WHAT TO DO: Print the material below exactly as it stands, please, from its first line to the line holding "return along(luts[0], r)", with no pictures.
[start]
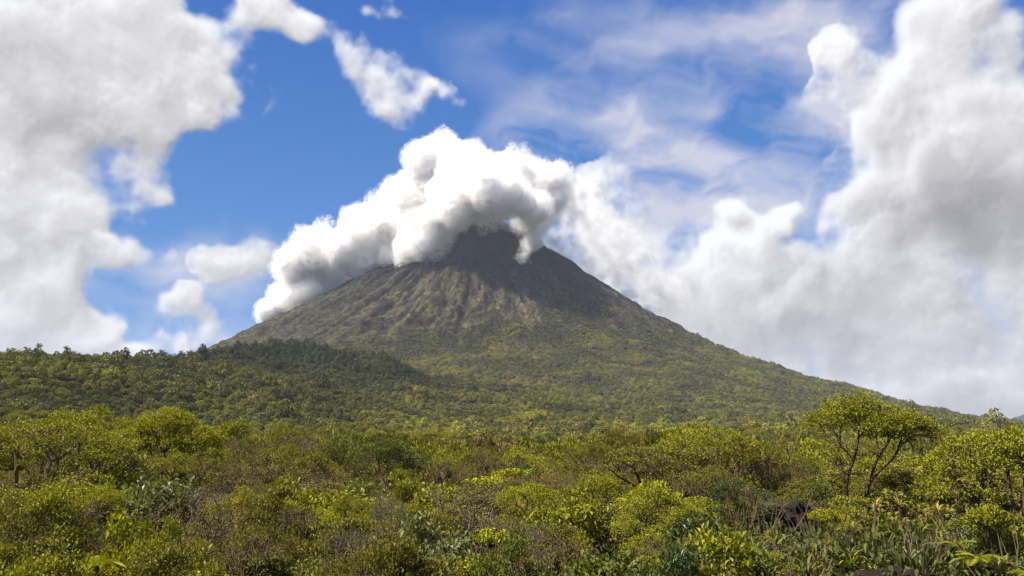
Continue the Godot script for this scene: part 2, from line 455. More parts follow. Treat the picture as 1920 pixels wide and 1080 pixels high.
func crest(line: Array, x: float, z: float, wide: float) -> Vector2:     # (height of the nearest crest point, share of it here)
	var best := 1e9
	var h := 0.0
	var p := Vector2(x, z)
	for i in line.size() - 1:
		var a := Vector2(line[i].x, line[i].z)
		var d := Vector2(line[i + 1].x, line[i + 1].z) - a
		var t := clampf((p - a).dot(d) / d.length_squared(), 0.0, 1.0)
		var q := (p - a - d * t).length_squared()
		if q < best:
			best = q
			h = lerpf(line[i].y, line[i + 1].y, t)
	return Vector2(h, exp(-best / (wide * wide)))

func cone(x: float, z: float) -> float:
	var dx := x - AXIS.x
	var dz := z - AXIS.y
	var r := sqrt(dx * dx + dz * dz)
	if r >= 5100.0: return 0.0
	var s := dx / maxf(r, 1.0)
	var c := s * s
	return along(luts[0], r) * (1.0 - c) + along(luts[1 if s > 0.0 else 2], r) * c

func land(x: float, z: float) -> float:
	var d := sqrt(x * x + z * z)
	var h := cone(x, z) * smoothstep(40.0, 1000.0, d)
	var bare := clampf((h - 260.0) / 160.0, 0.0, 1.0)
	if d > 120.0:
		var e := clampf((d - 120.0) / 500.0, 0.0, 1.0)
		h += e * n_land.get_noise_2d(x, z) * lerpf(15.0, 12.0, bare)
	if d < 2200.0:
		h += n_small.get_noise_2d(x, z) * clampf(d / 200.0, 0.35, 1.0) * 0.9
		if d > 200.0 and x < 400.0:
			var k := crest(RIDGE, x, z, 165.0)
			h += maxf(0.0, k.x - h) * k.y
			k = crest(KNOLL, x, z, 230.0)
			h += maxf(0.0, k.x - h) * k.y
		# a low mound of lava to the right of the viewpoint
		var mx := x - 11.0
		var mz := z + 24.5
		h += 1.5 * exp(-(mx * mx / 75.0 + mz * mz / 45.0))
	if bare > 0.0:
		var dx := x - AXIS.x
		var dz := z - AXIS.y
		var r := sqrt(dx * dx + dz * dz)
		var a := atan2(dx, -dz)
		var w := n_lava.get_noise_2d(x, z)
		var g := n_gully.get_noise_3d(cos(a) * 10.0 + w * 0.35, sin(a) * 10.0 - w * 0.35, r / 2600.0)
		var g2 := n_gully.get_noise_3d(cos(a) * 36.0 + w * 0.8, sin(a) * 36.0, r / 1700.0 + 7.0)
		h += bare * clampf(r / 250.0, 0.0, 1.0) * (22.0 * g + 8.0 * g2 + 13.0 * w - 5.0 * scar(x, z) + 1.6 * n_small.get_noise_2d(x * 0.45, z * 0.45))
	return h

# ---------------------------------------------------------------- trees
# Limbs that fork towards a set of tips: the tips are split in two again and again.
func fork(g: Geo, from: Vector3, tips: Array, thin: float, bark: Color, depth: int) -> void:
	var n := tips.size()
	var r := thin * pow(n, 0.42)
	if n == 1:
		g.limb(from, tips[0], thin * 1.15, thin * 0.4, rv() * from.distance_to(tips[0]) * 0.07, bark, 3, 2)
		return
	var mid := Vector3.ZERO
	for t in tips: mid += t
	mid /= n
	var share := 0.30 if depth == 0 else (0.42 if n > 4 else 0.55)
	var node := from.lerp(mid, share * rr(0.85, 1.15)) + rv() * from.distance_to(mid) * 0.06
	if n > 6: node.y += from.distance_to(mid) * 0.03
	g.limb(from, node, r * 1.04, r * 0.92, rv() * from.distance_to(node) * 0.05, bark, 6 if n > 30 else 4, 3 if n > 30 else 2)
	# split across the widest spread
	var a: Vector3 = tips[rng.randi() % n]
	var b := a
	for t in tips:
		if t.distance_squared_to(a) > b.distance_squared_to(a): b = t
	a = b
	for t in tips:
		if t.distance_squared_to(b) > a.distance_squared_to(b): a = t
	var one := []
	var two := []
	var bias := rr(0.75, 1.3)
	for t in tips:
		if t.distance_to(a) * bias < t.distance_to(b): one.push_back(t)
		else: two.push_back(t)
	if one.is_empty() or two.is_empty():
		for t in tips: fork(g, node, [t], thin, bark, depth + 1)
		return
	fork(g, node, one, thin, bark, depth + 1)
	fork(g, node, two, thin, bark, depth + 1)

# tips in the upper shell of domes: each lobe is [centre, half sizes, number]
func dome_tips(lobes: Array, hollow := 0.72, under := -0.25) -> Array:
	var tips := []
	for l in lobes:
		for i in int(l[2]):
			var d := rv()
			while d.y < under: d = rv()
			var r := pow(rng.randf(), 0.5) * (1.0 - hollow) + hollow
			var lump := 1.0 + 0.16 * n_small.get_noise_3dv(d * 22.0 + l[0] * 9.0)
			tips.push_back(l[0] + d * l[1] * r * lump)
	return tips

# a crown in lumps: small lobes over a dome of the given height, rise and reach
func lumps(n: int, height: float, rise: float, reach: float, size: float, tips: int, low := -0.25) -> Array:
	var out := []
	for i in n:
		var d := rv()
		while d.y < low: d = rv()
		var a := TAU * i / n + rr(-0.5, 0.5)
		var flat := sqrt(1.0 - d.y * d.y) * rr(0.65, 1.1)
		var s := size * rr(0.6, 1.25)
		out.push_back([Vector3(cos(a) * flat * reach, height + d.y * rise, sin(a) * flat * reach), Vector3(s, s * 0.72, s), int(tips * s * s / (size * size))])
	return out

func tuft(g: Geo, at: Vector3, heart: Vector3, count: int, spread: float, length: float, width: float, droop := 0.0) -> void:
	var out := (at - heart).normalized()
	var tone := rr(0.78, 1.2)
	for i in count:
		var o := rv()
		var p := at + Vector3(o.x, o.y * 0.6, o.z) * spread * sqrt(rng.randf())
		var dir := (out * 0.5 + rv() * 0.9 + Vector3(0, 0.25 - droop, 0)).normalized()
		var up := (Vector3.UP * 0.9 + out * 0.35 + rv() * 0.55).normalized()
		var b := tone * rr(0.75, 1.25)
		var yellow := rr(0.0, 0.22) if rng.randf() < 0.8 else rr(0.2, 0.6)
		g.leaf(p, dir, up, length * rr(0.7, 1.2), width * rr(0.8, 1.2), Color(b * (1.0 + yellow), b * (1.0 + yellow * 0.25), b * (1.0 - yellow * 0.5)))

# one kind of tree: [branch mesh, leaf mesh]
func tree_shape(lobes: Array, root: Vector3, thin: float, count: int, spread: float, length: float, width: float, stems := 1, leafy := 1.0, hollow := 0.72, under := -0.25) -> Array:
	var wood := Geo.new()
	var leaves := Geo.new()
	var tips := dome_tips(lobes, hollow, under)
	var heart := Vector3.ZERO
	for t in tips: heart += t
	heart /= tips.size()
	var bark := Color(1, 1, 1)
	if stems == 1:
		fork(wood, root - Vector3(0, 0.3, 0), tips, thin, bark, 0)
	else:
		var by := []
		for s in stems: by.push_back([])
		for t in tips:
			var a := fposmod(atan2(t.z - root.z, t.x - root.x) / TAU + 0.03 * rr(-1, 1), 1.0)
			by[int(a * stems) % stems].push_back(t)
		for s in stems:
			if by[s].size():
				fork(wood, root + Vector3(cos(TAU * (s + 0.5) / stems), 0, sin(TAU * (s + 0.5) / stems)) * 0.12 - Vector3(0, 0.3, 0), by[s], thin, bark, 1)
	for t in tips:
		# the crown leafs out at the top; its lower tips are mostly bare
		var share := leafy * (1.0 if under < -0.5 else clampf(0.85 + (t.y - heart.y) * 0.8, 0.35, 1.0))
		if rng.randf() < share:
			tuft(leaves, t, heart - Vector3(0, 0.8, 0), count, spread, length, width)
	return [wood.mesh(), leaves.mesh() if leaves.v.size() else null]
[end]
EXERCISE RESULT:
Continue the Godot script for this scene: part 2, from line 455. More parts follow. Treat the picture as 1920 pixels wide and 1080 pixels high.
func crest(line: Array, x: float, z: float, wide: float) -> Vector2:     # (height of the nearest crest point, share of it here)
	var best := 1e9
	var h := 0.0
	var p := Vector2(x, z)
	for i in line.size() - 1:
		var a := Vector2(line[i].x, line[i].z)
		var d := Vector2(line[i + 1].x, line[i + 1].z) - a
		var t := clampf((p - a).dot(d) / d.length_squared(), 0.0, 1.0)
		var q := (p - a - d * t).length_squared()
		if q < best:
			best = q
			h = lerpf(line[i].y, line[i + 1].y, t)
	return Vector2(h, exp(-best / (wide * wide)))

func cone(x: float, z: float) -> float:
	var dx := x - AXIS.x
	var dz := z - AXIS.y
	var r := sqrt(dx * dx + dz * dz)
	if r >= 5100.0: return 0.0
	var s := dx / maxf(r, 1.0)
	var c := s * s
	return along(luts[0], r) * (1.0 - c) + along(luts[1 if s > 0.0 else 2], r) * c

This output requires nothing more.